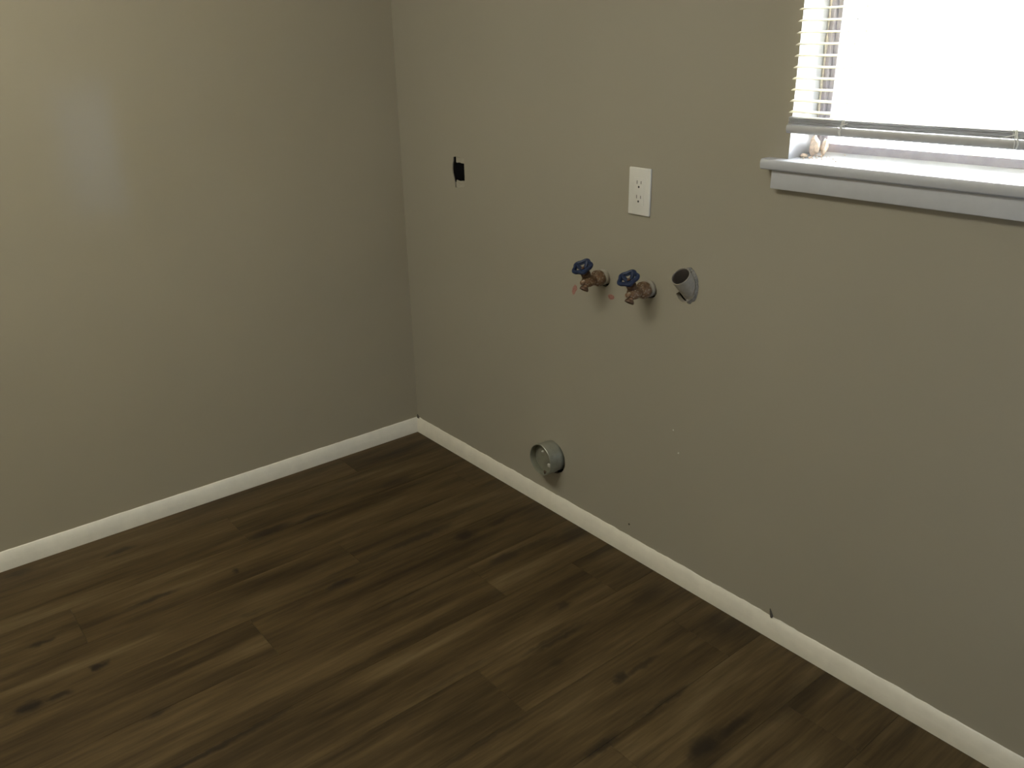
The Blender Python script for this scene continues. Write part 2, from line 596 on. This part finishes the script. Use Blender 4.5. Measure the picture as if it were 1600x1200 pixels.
# dark gap in the caulk at the corner and a splinter of torn paper above the right baseboard
bm = bmesh.new()
vs = [(0.0008, -0.0008, 0.0545), (0.020, -0.0008, 0.0545), (0.0008, -0.0008, 0.0680), (0.0008, -0.0060, 0.0545), (0.018, -0.0050, 0.0545), (0.0008, -0.0040, 0.0645)]
vv = [bm.verts.new(v) for v in vs]
for f in ((0, 1, 2), (3, 4, 5), (0, 1, 4, 3), (1, 2, 5, 4), (2, 0, 3, 5)):
    bm.faces.new([vv[i] for i in f])
obj('caulk_gap', bm, 'chip_dark', bb_r)
bm = bmesh.new()
tube(bm, [(1.580, -0.0008, 0.0760), (1.5835, -0.0022, 0.0690), (1.5885, -0.0045, 0.0600), (1.5905, -0.0060, 0.0560)], [.0010, .0026, .0042, .0024], 6)
obj('splinter', bm, 'chip_dark', bb_r)

# ------------------------------------------------------------------ window in the right wall
win = structure(empty('window_1', ((WX0 + WX1) / 2, 0.0, WZ0)))
wc = Vector(win.location)


def wl(name, mat, d, bevel=0.0, seg=1, parent=win):
    return boxo(name, mat, (d[0] - wc.x, d[1] - wc.x, d[2] - wc.y, d[3] - wc.y, d[4] - wc.z, d[5] - wc.z), parent, bevel, seg)


FY0, FY1 = 0.088, 0.128
wl('jamb', 'sill', (WX0 - 0.012, WX0 + .0006, 0.0004, 0.15, WZ0 - .01, WZ1 + .012))
wl('jamb', 'sill', (WX1 - .0006, WX1 + 0.012, 0.0004, 0.15, WZ0 - .01, WZ1 + .012))
wl('window_head', 'sill', (WX0, WX1, 0.0004, 0.15, WZ1 - .0006, WZ1 + .012))
# aluminium frame: stiles, rails, meeting rail
for nm, d in (('stile', (WX0 + .0005, WX0 + .014, FY0, FY1, WZ0, WZ1)), ('stile', (WX0 + .0165, WX0 + .027, FY0 + .006, FY1, WZ0, WZ1)),
              ('stile', (WX1 - .014, WX1 - .0005, FY0, FY1, WZ0, WZ1)), ('stile', (WX1 - .027, WX1 - .0165, FY0 + .006, FY1, WZ0, WZ1)),
              ('bottom_rail', (WX0 + .014, WX1 - .014, FY0 + .004, FY1, WZ0, WZ0 + .0255)),
              ('top_rail', (WX0 + .014, WX1 - .014, FY0 + .004, FY1, WZ1 - .03, WZ1)),
              ('meeting_rail', (WX0 + .027, WX1 - .027, FY0 + .008, FY1 - .004, 1.60, 1.63))):
    wl(nm, 'frame', d, bevel=0.0015)
wl('glass_pane', 'glass', (WX0 + .026, WX1 - .026, FY0 + .018, FY0 + .022, WZ0 + .026, 1.602))
wl('glass_pane', 'glass', (WX0 + .026, WX1 - .026, FY0 + .028, FY0 + .032, 1.628, WZ1 - .029))
# ragged caulk between jamb and frame
bm = bmesh.new()
pts, rad = [], []
for i in range(90):
    z = WZ0 + .012 + (WZ1 - WZ0 - .03) * i / 89
    pts.append((WX0 + .004 - wc.x, FY0 - .002 - wc.y, z - wc.z))
    rad.append(0.0022 + 0.0030 * noise.noise(Vector((z * 55, 2.2, 0))))
tube(bm, pts, rad, 7)
obj('caulk_bead', bm, 'caulk', win, smooth=True)
# stool with rounded nose and horns, apron below
bm = bmesh.new()
sill_prof = [(0.10, WZ0 - .022), (-0.024, WZ0 - .022), (-0.0285, WZ0 - .0195), (-0.0305, WZ0 - .013), (-0.0305, WZ0 - .006), (-0.028, WZ0 - .0015), (-0.024, WZ0), (0.050, WZ0), (0.10, WZ0 + .0105)]


RS = []
for xx, back in ((1.4525, 0.0), (1.4975, 0.0)):
    RS.append([bm.verts.new((xx - wc.x, (y if y < 0 else back), min(z, WZ0) - wc.z)) for (y, z) in sill_prof])
for xx in (WX0 + .0001, WX1 - .0001):
    RS.append([bm.verts.new((xx - wc.x, y, z - wc.z)) for (y, z) in sill_prof])
for xx in (WX1, WX1 + .045):
    RS.append([bm.verts.new((xx - wc.x, (y if y < 0 else 0.0), min(z, WZ0) - wc.z)) for (y, z) in sill_prof])
for a, b_ in ((0, 1), (1, 2), (2, 3), (3, 4), (4, 5)):
    for j in range(len(sill_prof)):
        j2 = (j + 1) % len(sill_prof)
        bm.faces.new((RS[a][j], RS[a][j2], RS[b_][j2], RS[b_][j]))
bm.faces.new(RS[0])
bm.faces.new(RS[5])
obj('window_sill', bm, 'sill', win, smooth=True)
wl('apron', 'sill', (1.473, WX1 + .024, -0.018, 0.0, 1.0866, WZ0 - .0222), bevel=0.002, seg=2)

# the narrow window in the side wall, out of view
for (nm, dims, axis) in (('window_2', (SX0, SX1, SZ0, SZ1), 'x'),):
    a0, a1, z0, z1 = dims
    base = Vector((ROOM_X + .06, (a0 + a1) / 2, z0)) if axis == 'x' else Vector(((a0 + a1) / 2, ROOM_Y - .06, z0))
    w = structure(empty(nm, base))
    h = z1 - z0
    hw = (a1 - a0) / 2

    def wb(name, mat, p0, p1, q0, q1, t):
        d = (-t, t, p0, p1, q0, q1) if axis == 'x' else (p0, p1, -t, t, q0, q1)
        boxo(name, mat, d, w)
    wb('stile', 'frame', -hw, -hw + .025, 0, h, .02)
    wb('stile', 'frame', hw - .025, hw, 0, h, .02)
    wb('rail', 'frame', -hw + .025, hw - .025, 0, .025, .02)
    wb('rail', 'frame', -hw + .025, hw - .025, h - .025, h, .02)
    wb('glass_pane', 'tinted', -hw + .024, hw - .024, .024, h - .024, .002)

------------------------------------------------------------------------

[Given exercise] Repeat the listing above from its first line through the line that contains "return boxo(name, mat, (d[0]", both included, and nothing more. Drop the pictures.

[Output for this task]
The Blender Python script for this scene continues. Write part 2, from line 596 on. This part finishes the script. Use Blender 4.5. Measure the picture as if it were 1600x1200 pixels.
# dark gap in the caulk at the corner and a splinter of torn paper above the right baseboard
bm = bmesh.new()
vs = [(0.0008, -0.0008, 0.0545), (0.020, -0.0008, 0.0545), (0.0008, -0.0008, 0.0680), (0.0008, -0.0060, 0.0545), (0.018, -0.0050, 0.0545), (0.0008, -0.0040, 0.0645)]
vv = [bm.verts.new(v) for v in vs]
for f in ((0, 1, 2), (3, 4, 5), (0, 1, 4, 3), (1, 2, 5, 4), (2, 0, 3, 5)):
    bm.faces.new([vv[i] for i in f])
obj('caulk_gap', bm, 'chip_dark', bb_r)
bm = bmesh.new()
tube(bm, [(1.580, -0.0008, 0.0760), (1.5835, -0.0022, 0.0690), (1.5885, -0.0045, 0.0600), (1.5905, -0.0060, 0.0560)], [.0010, .0026, .0042, .0024], 6)
obj('splinter', bm, 'chip_dark', bb_r)

# ------------------------------------------------------------------ window in the right wall
win = structure(empty('window_1', ((WX0 + WX1) / 2, 0.0, WZ0)))
wc = Vector(win.location)


def wl(name, mat, d, bevel=0.0, seg=1, parent=win):
    return boxo(name, mat, (d[0] - wc.x, d[1] - wc.x, d[2] - wc.y, d[3] - wc.y, d[4] - wc.z, d[5] - wc.z), parent, bevel, seg)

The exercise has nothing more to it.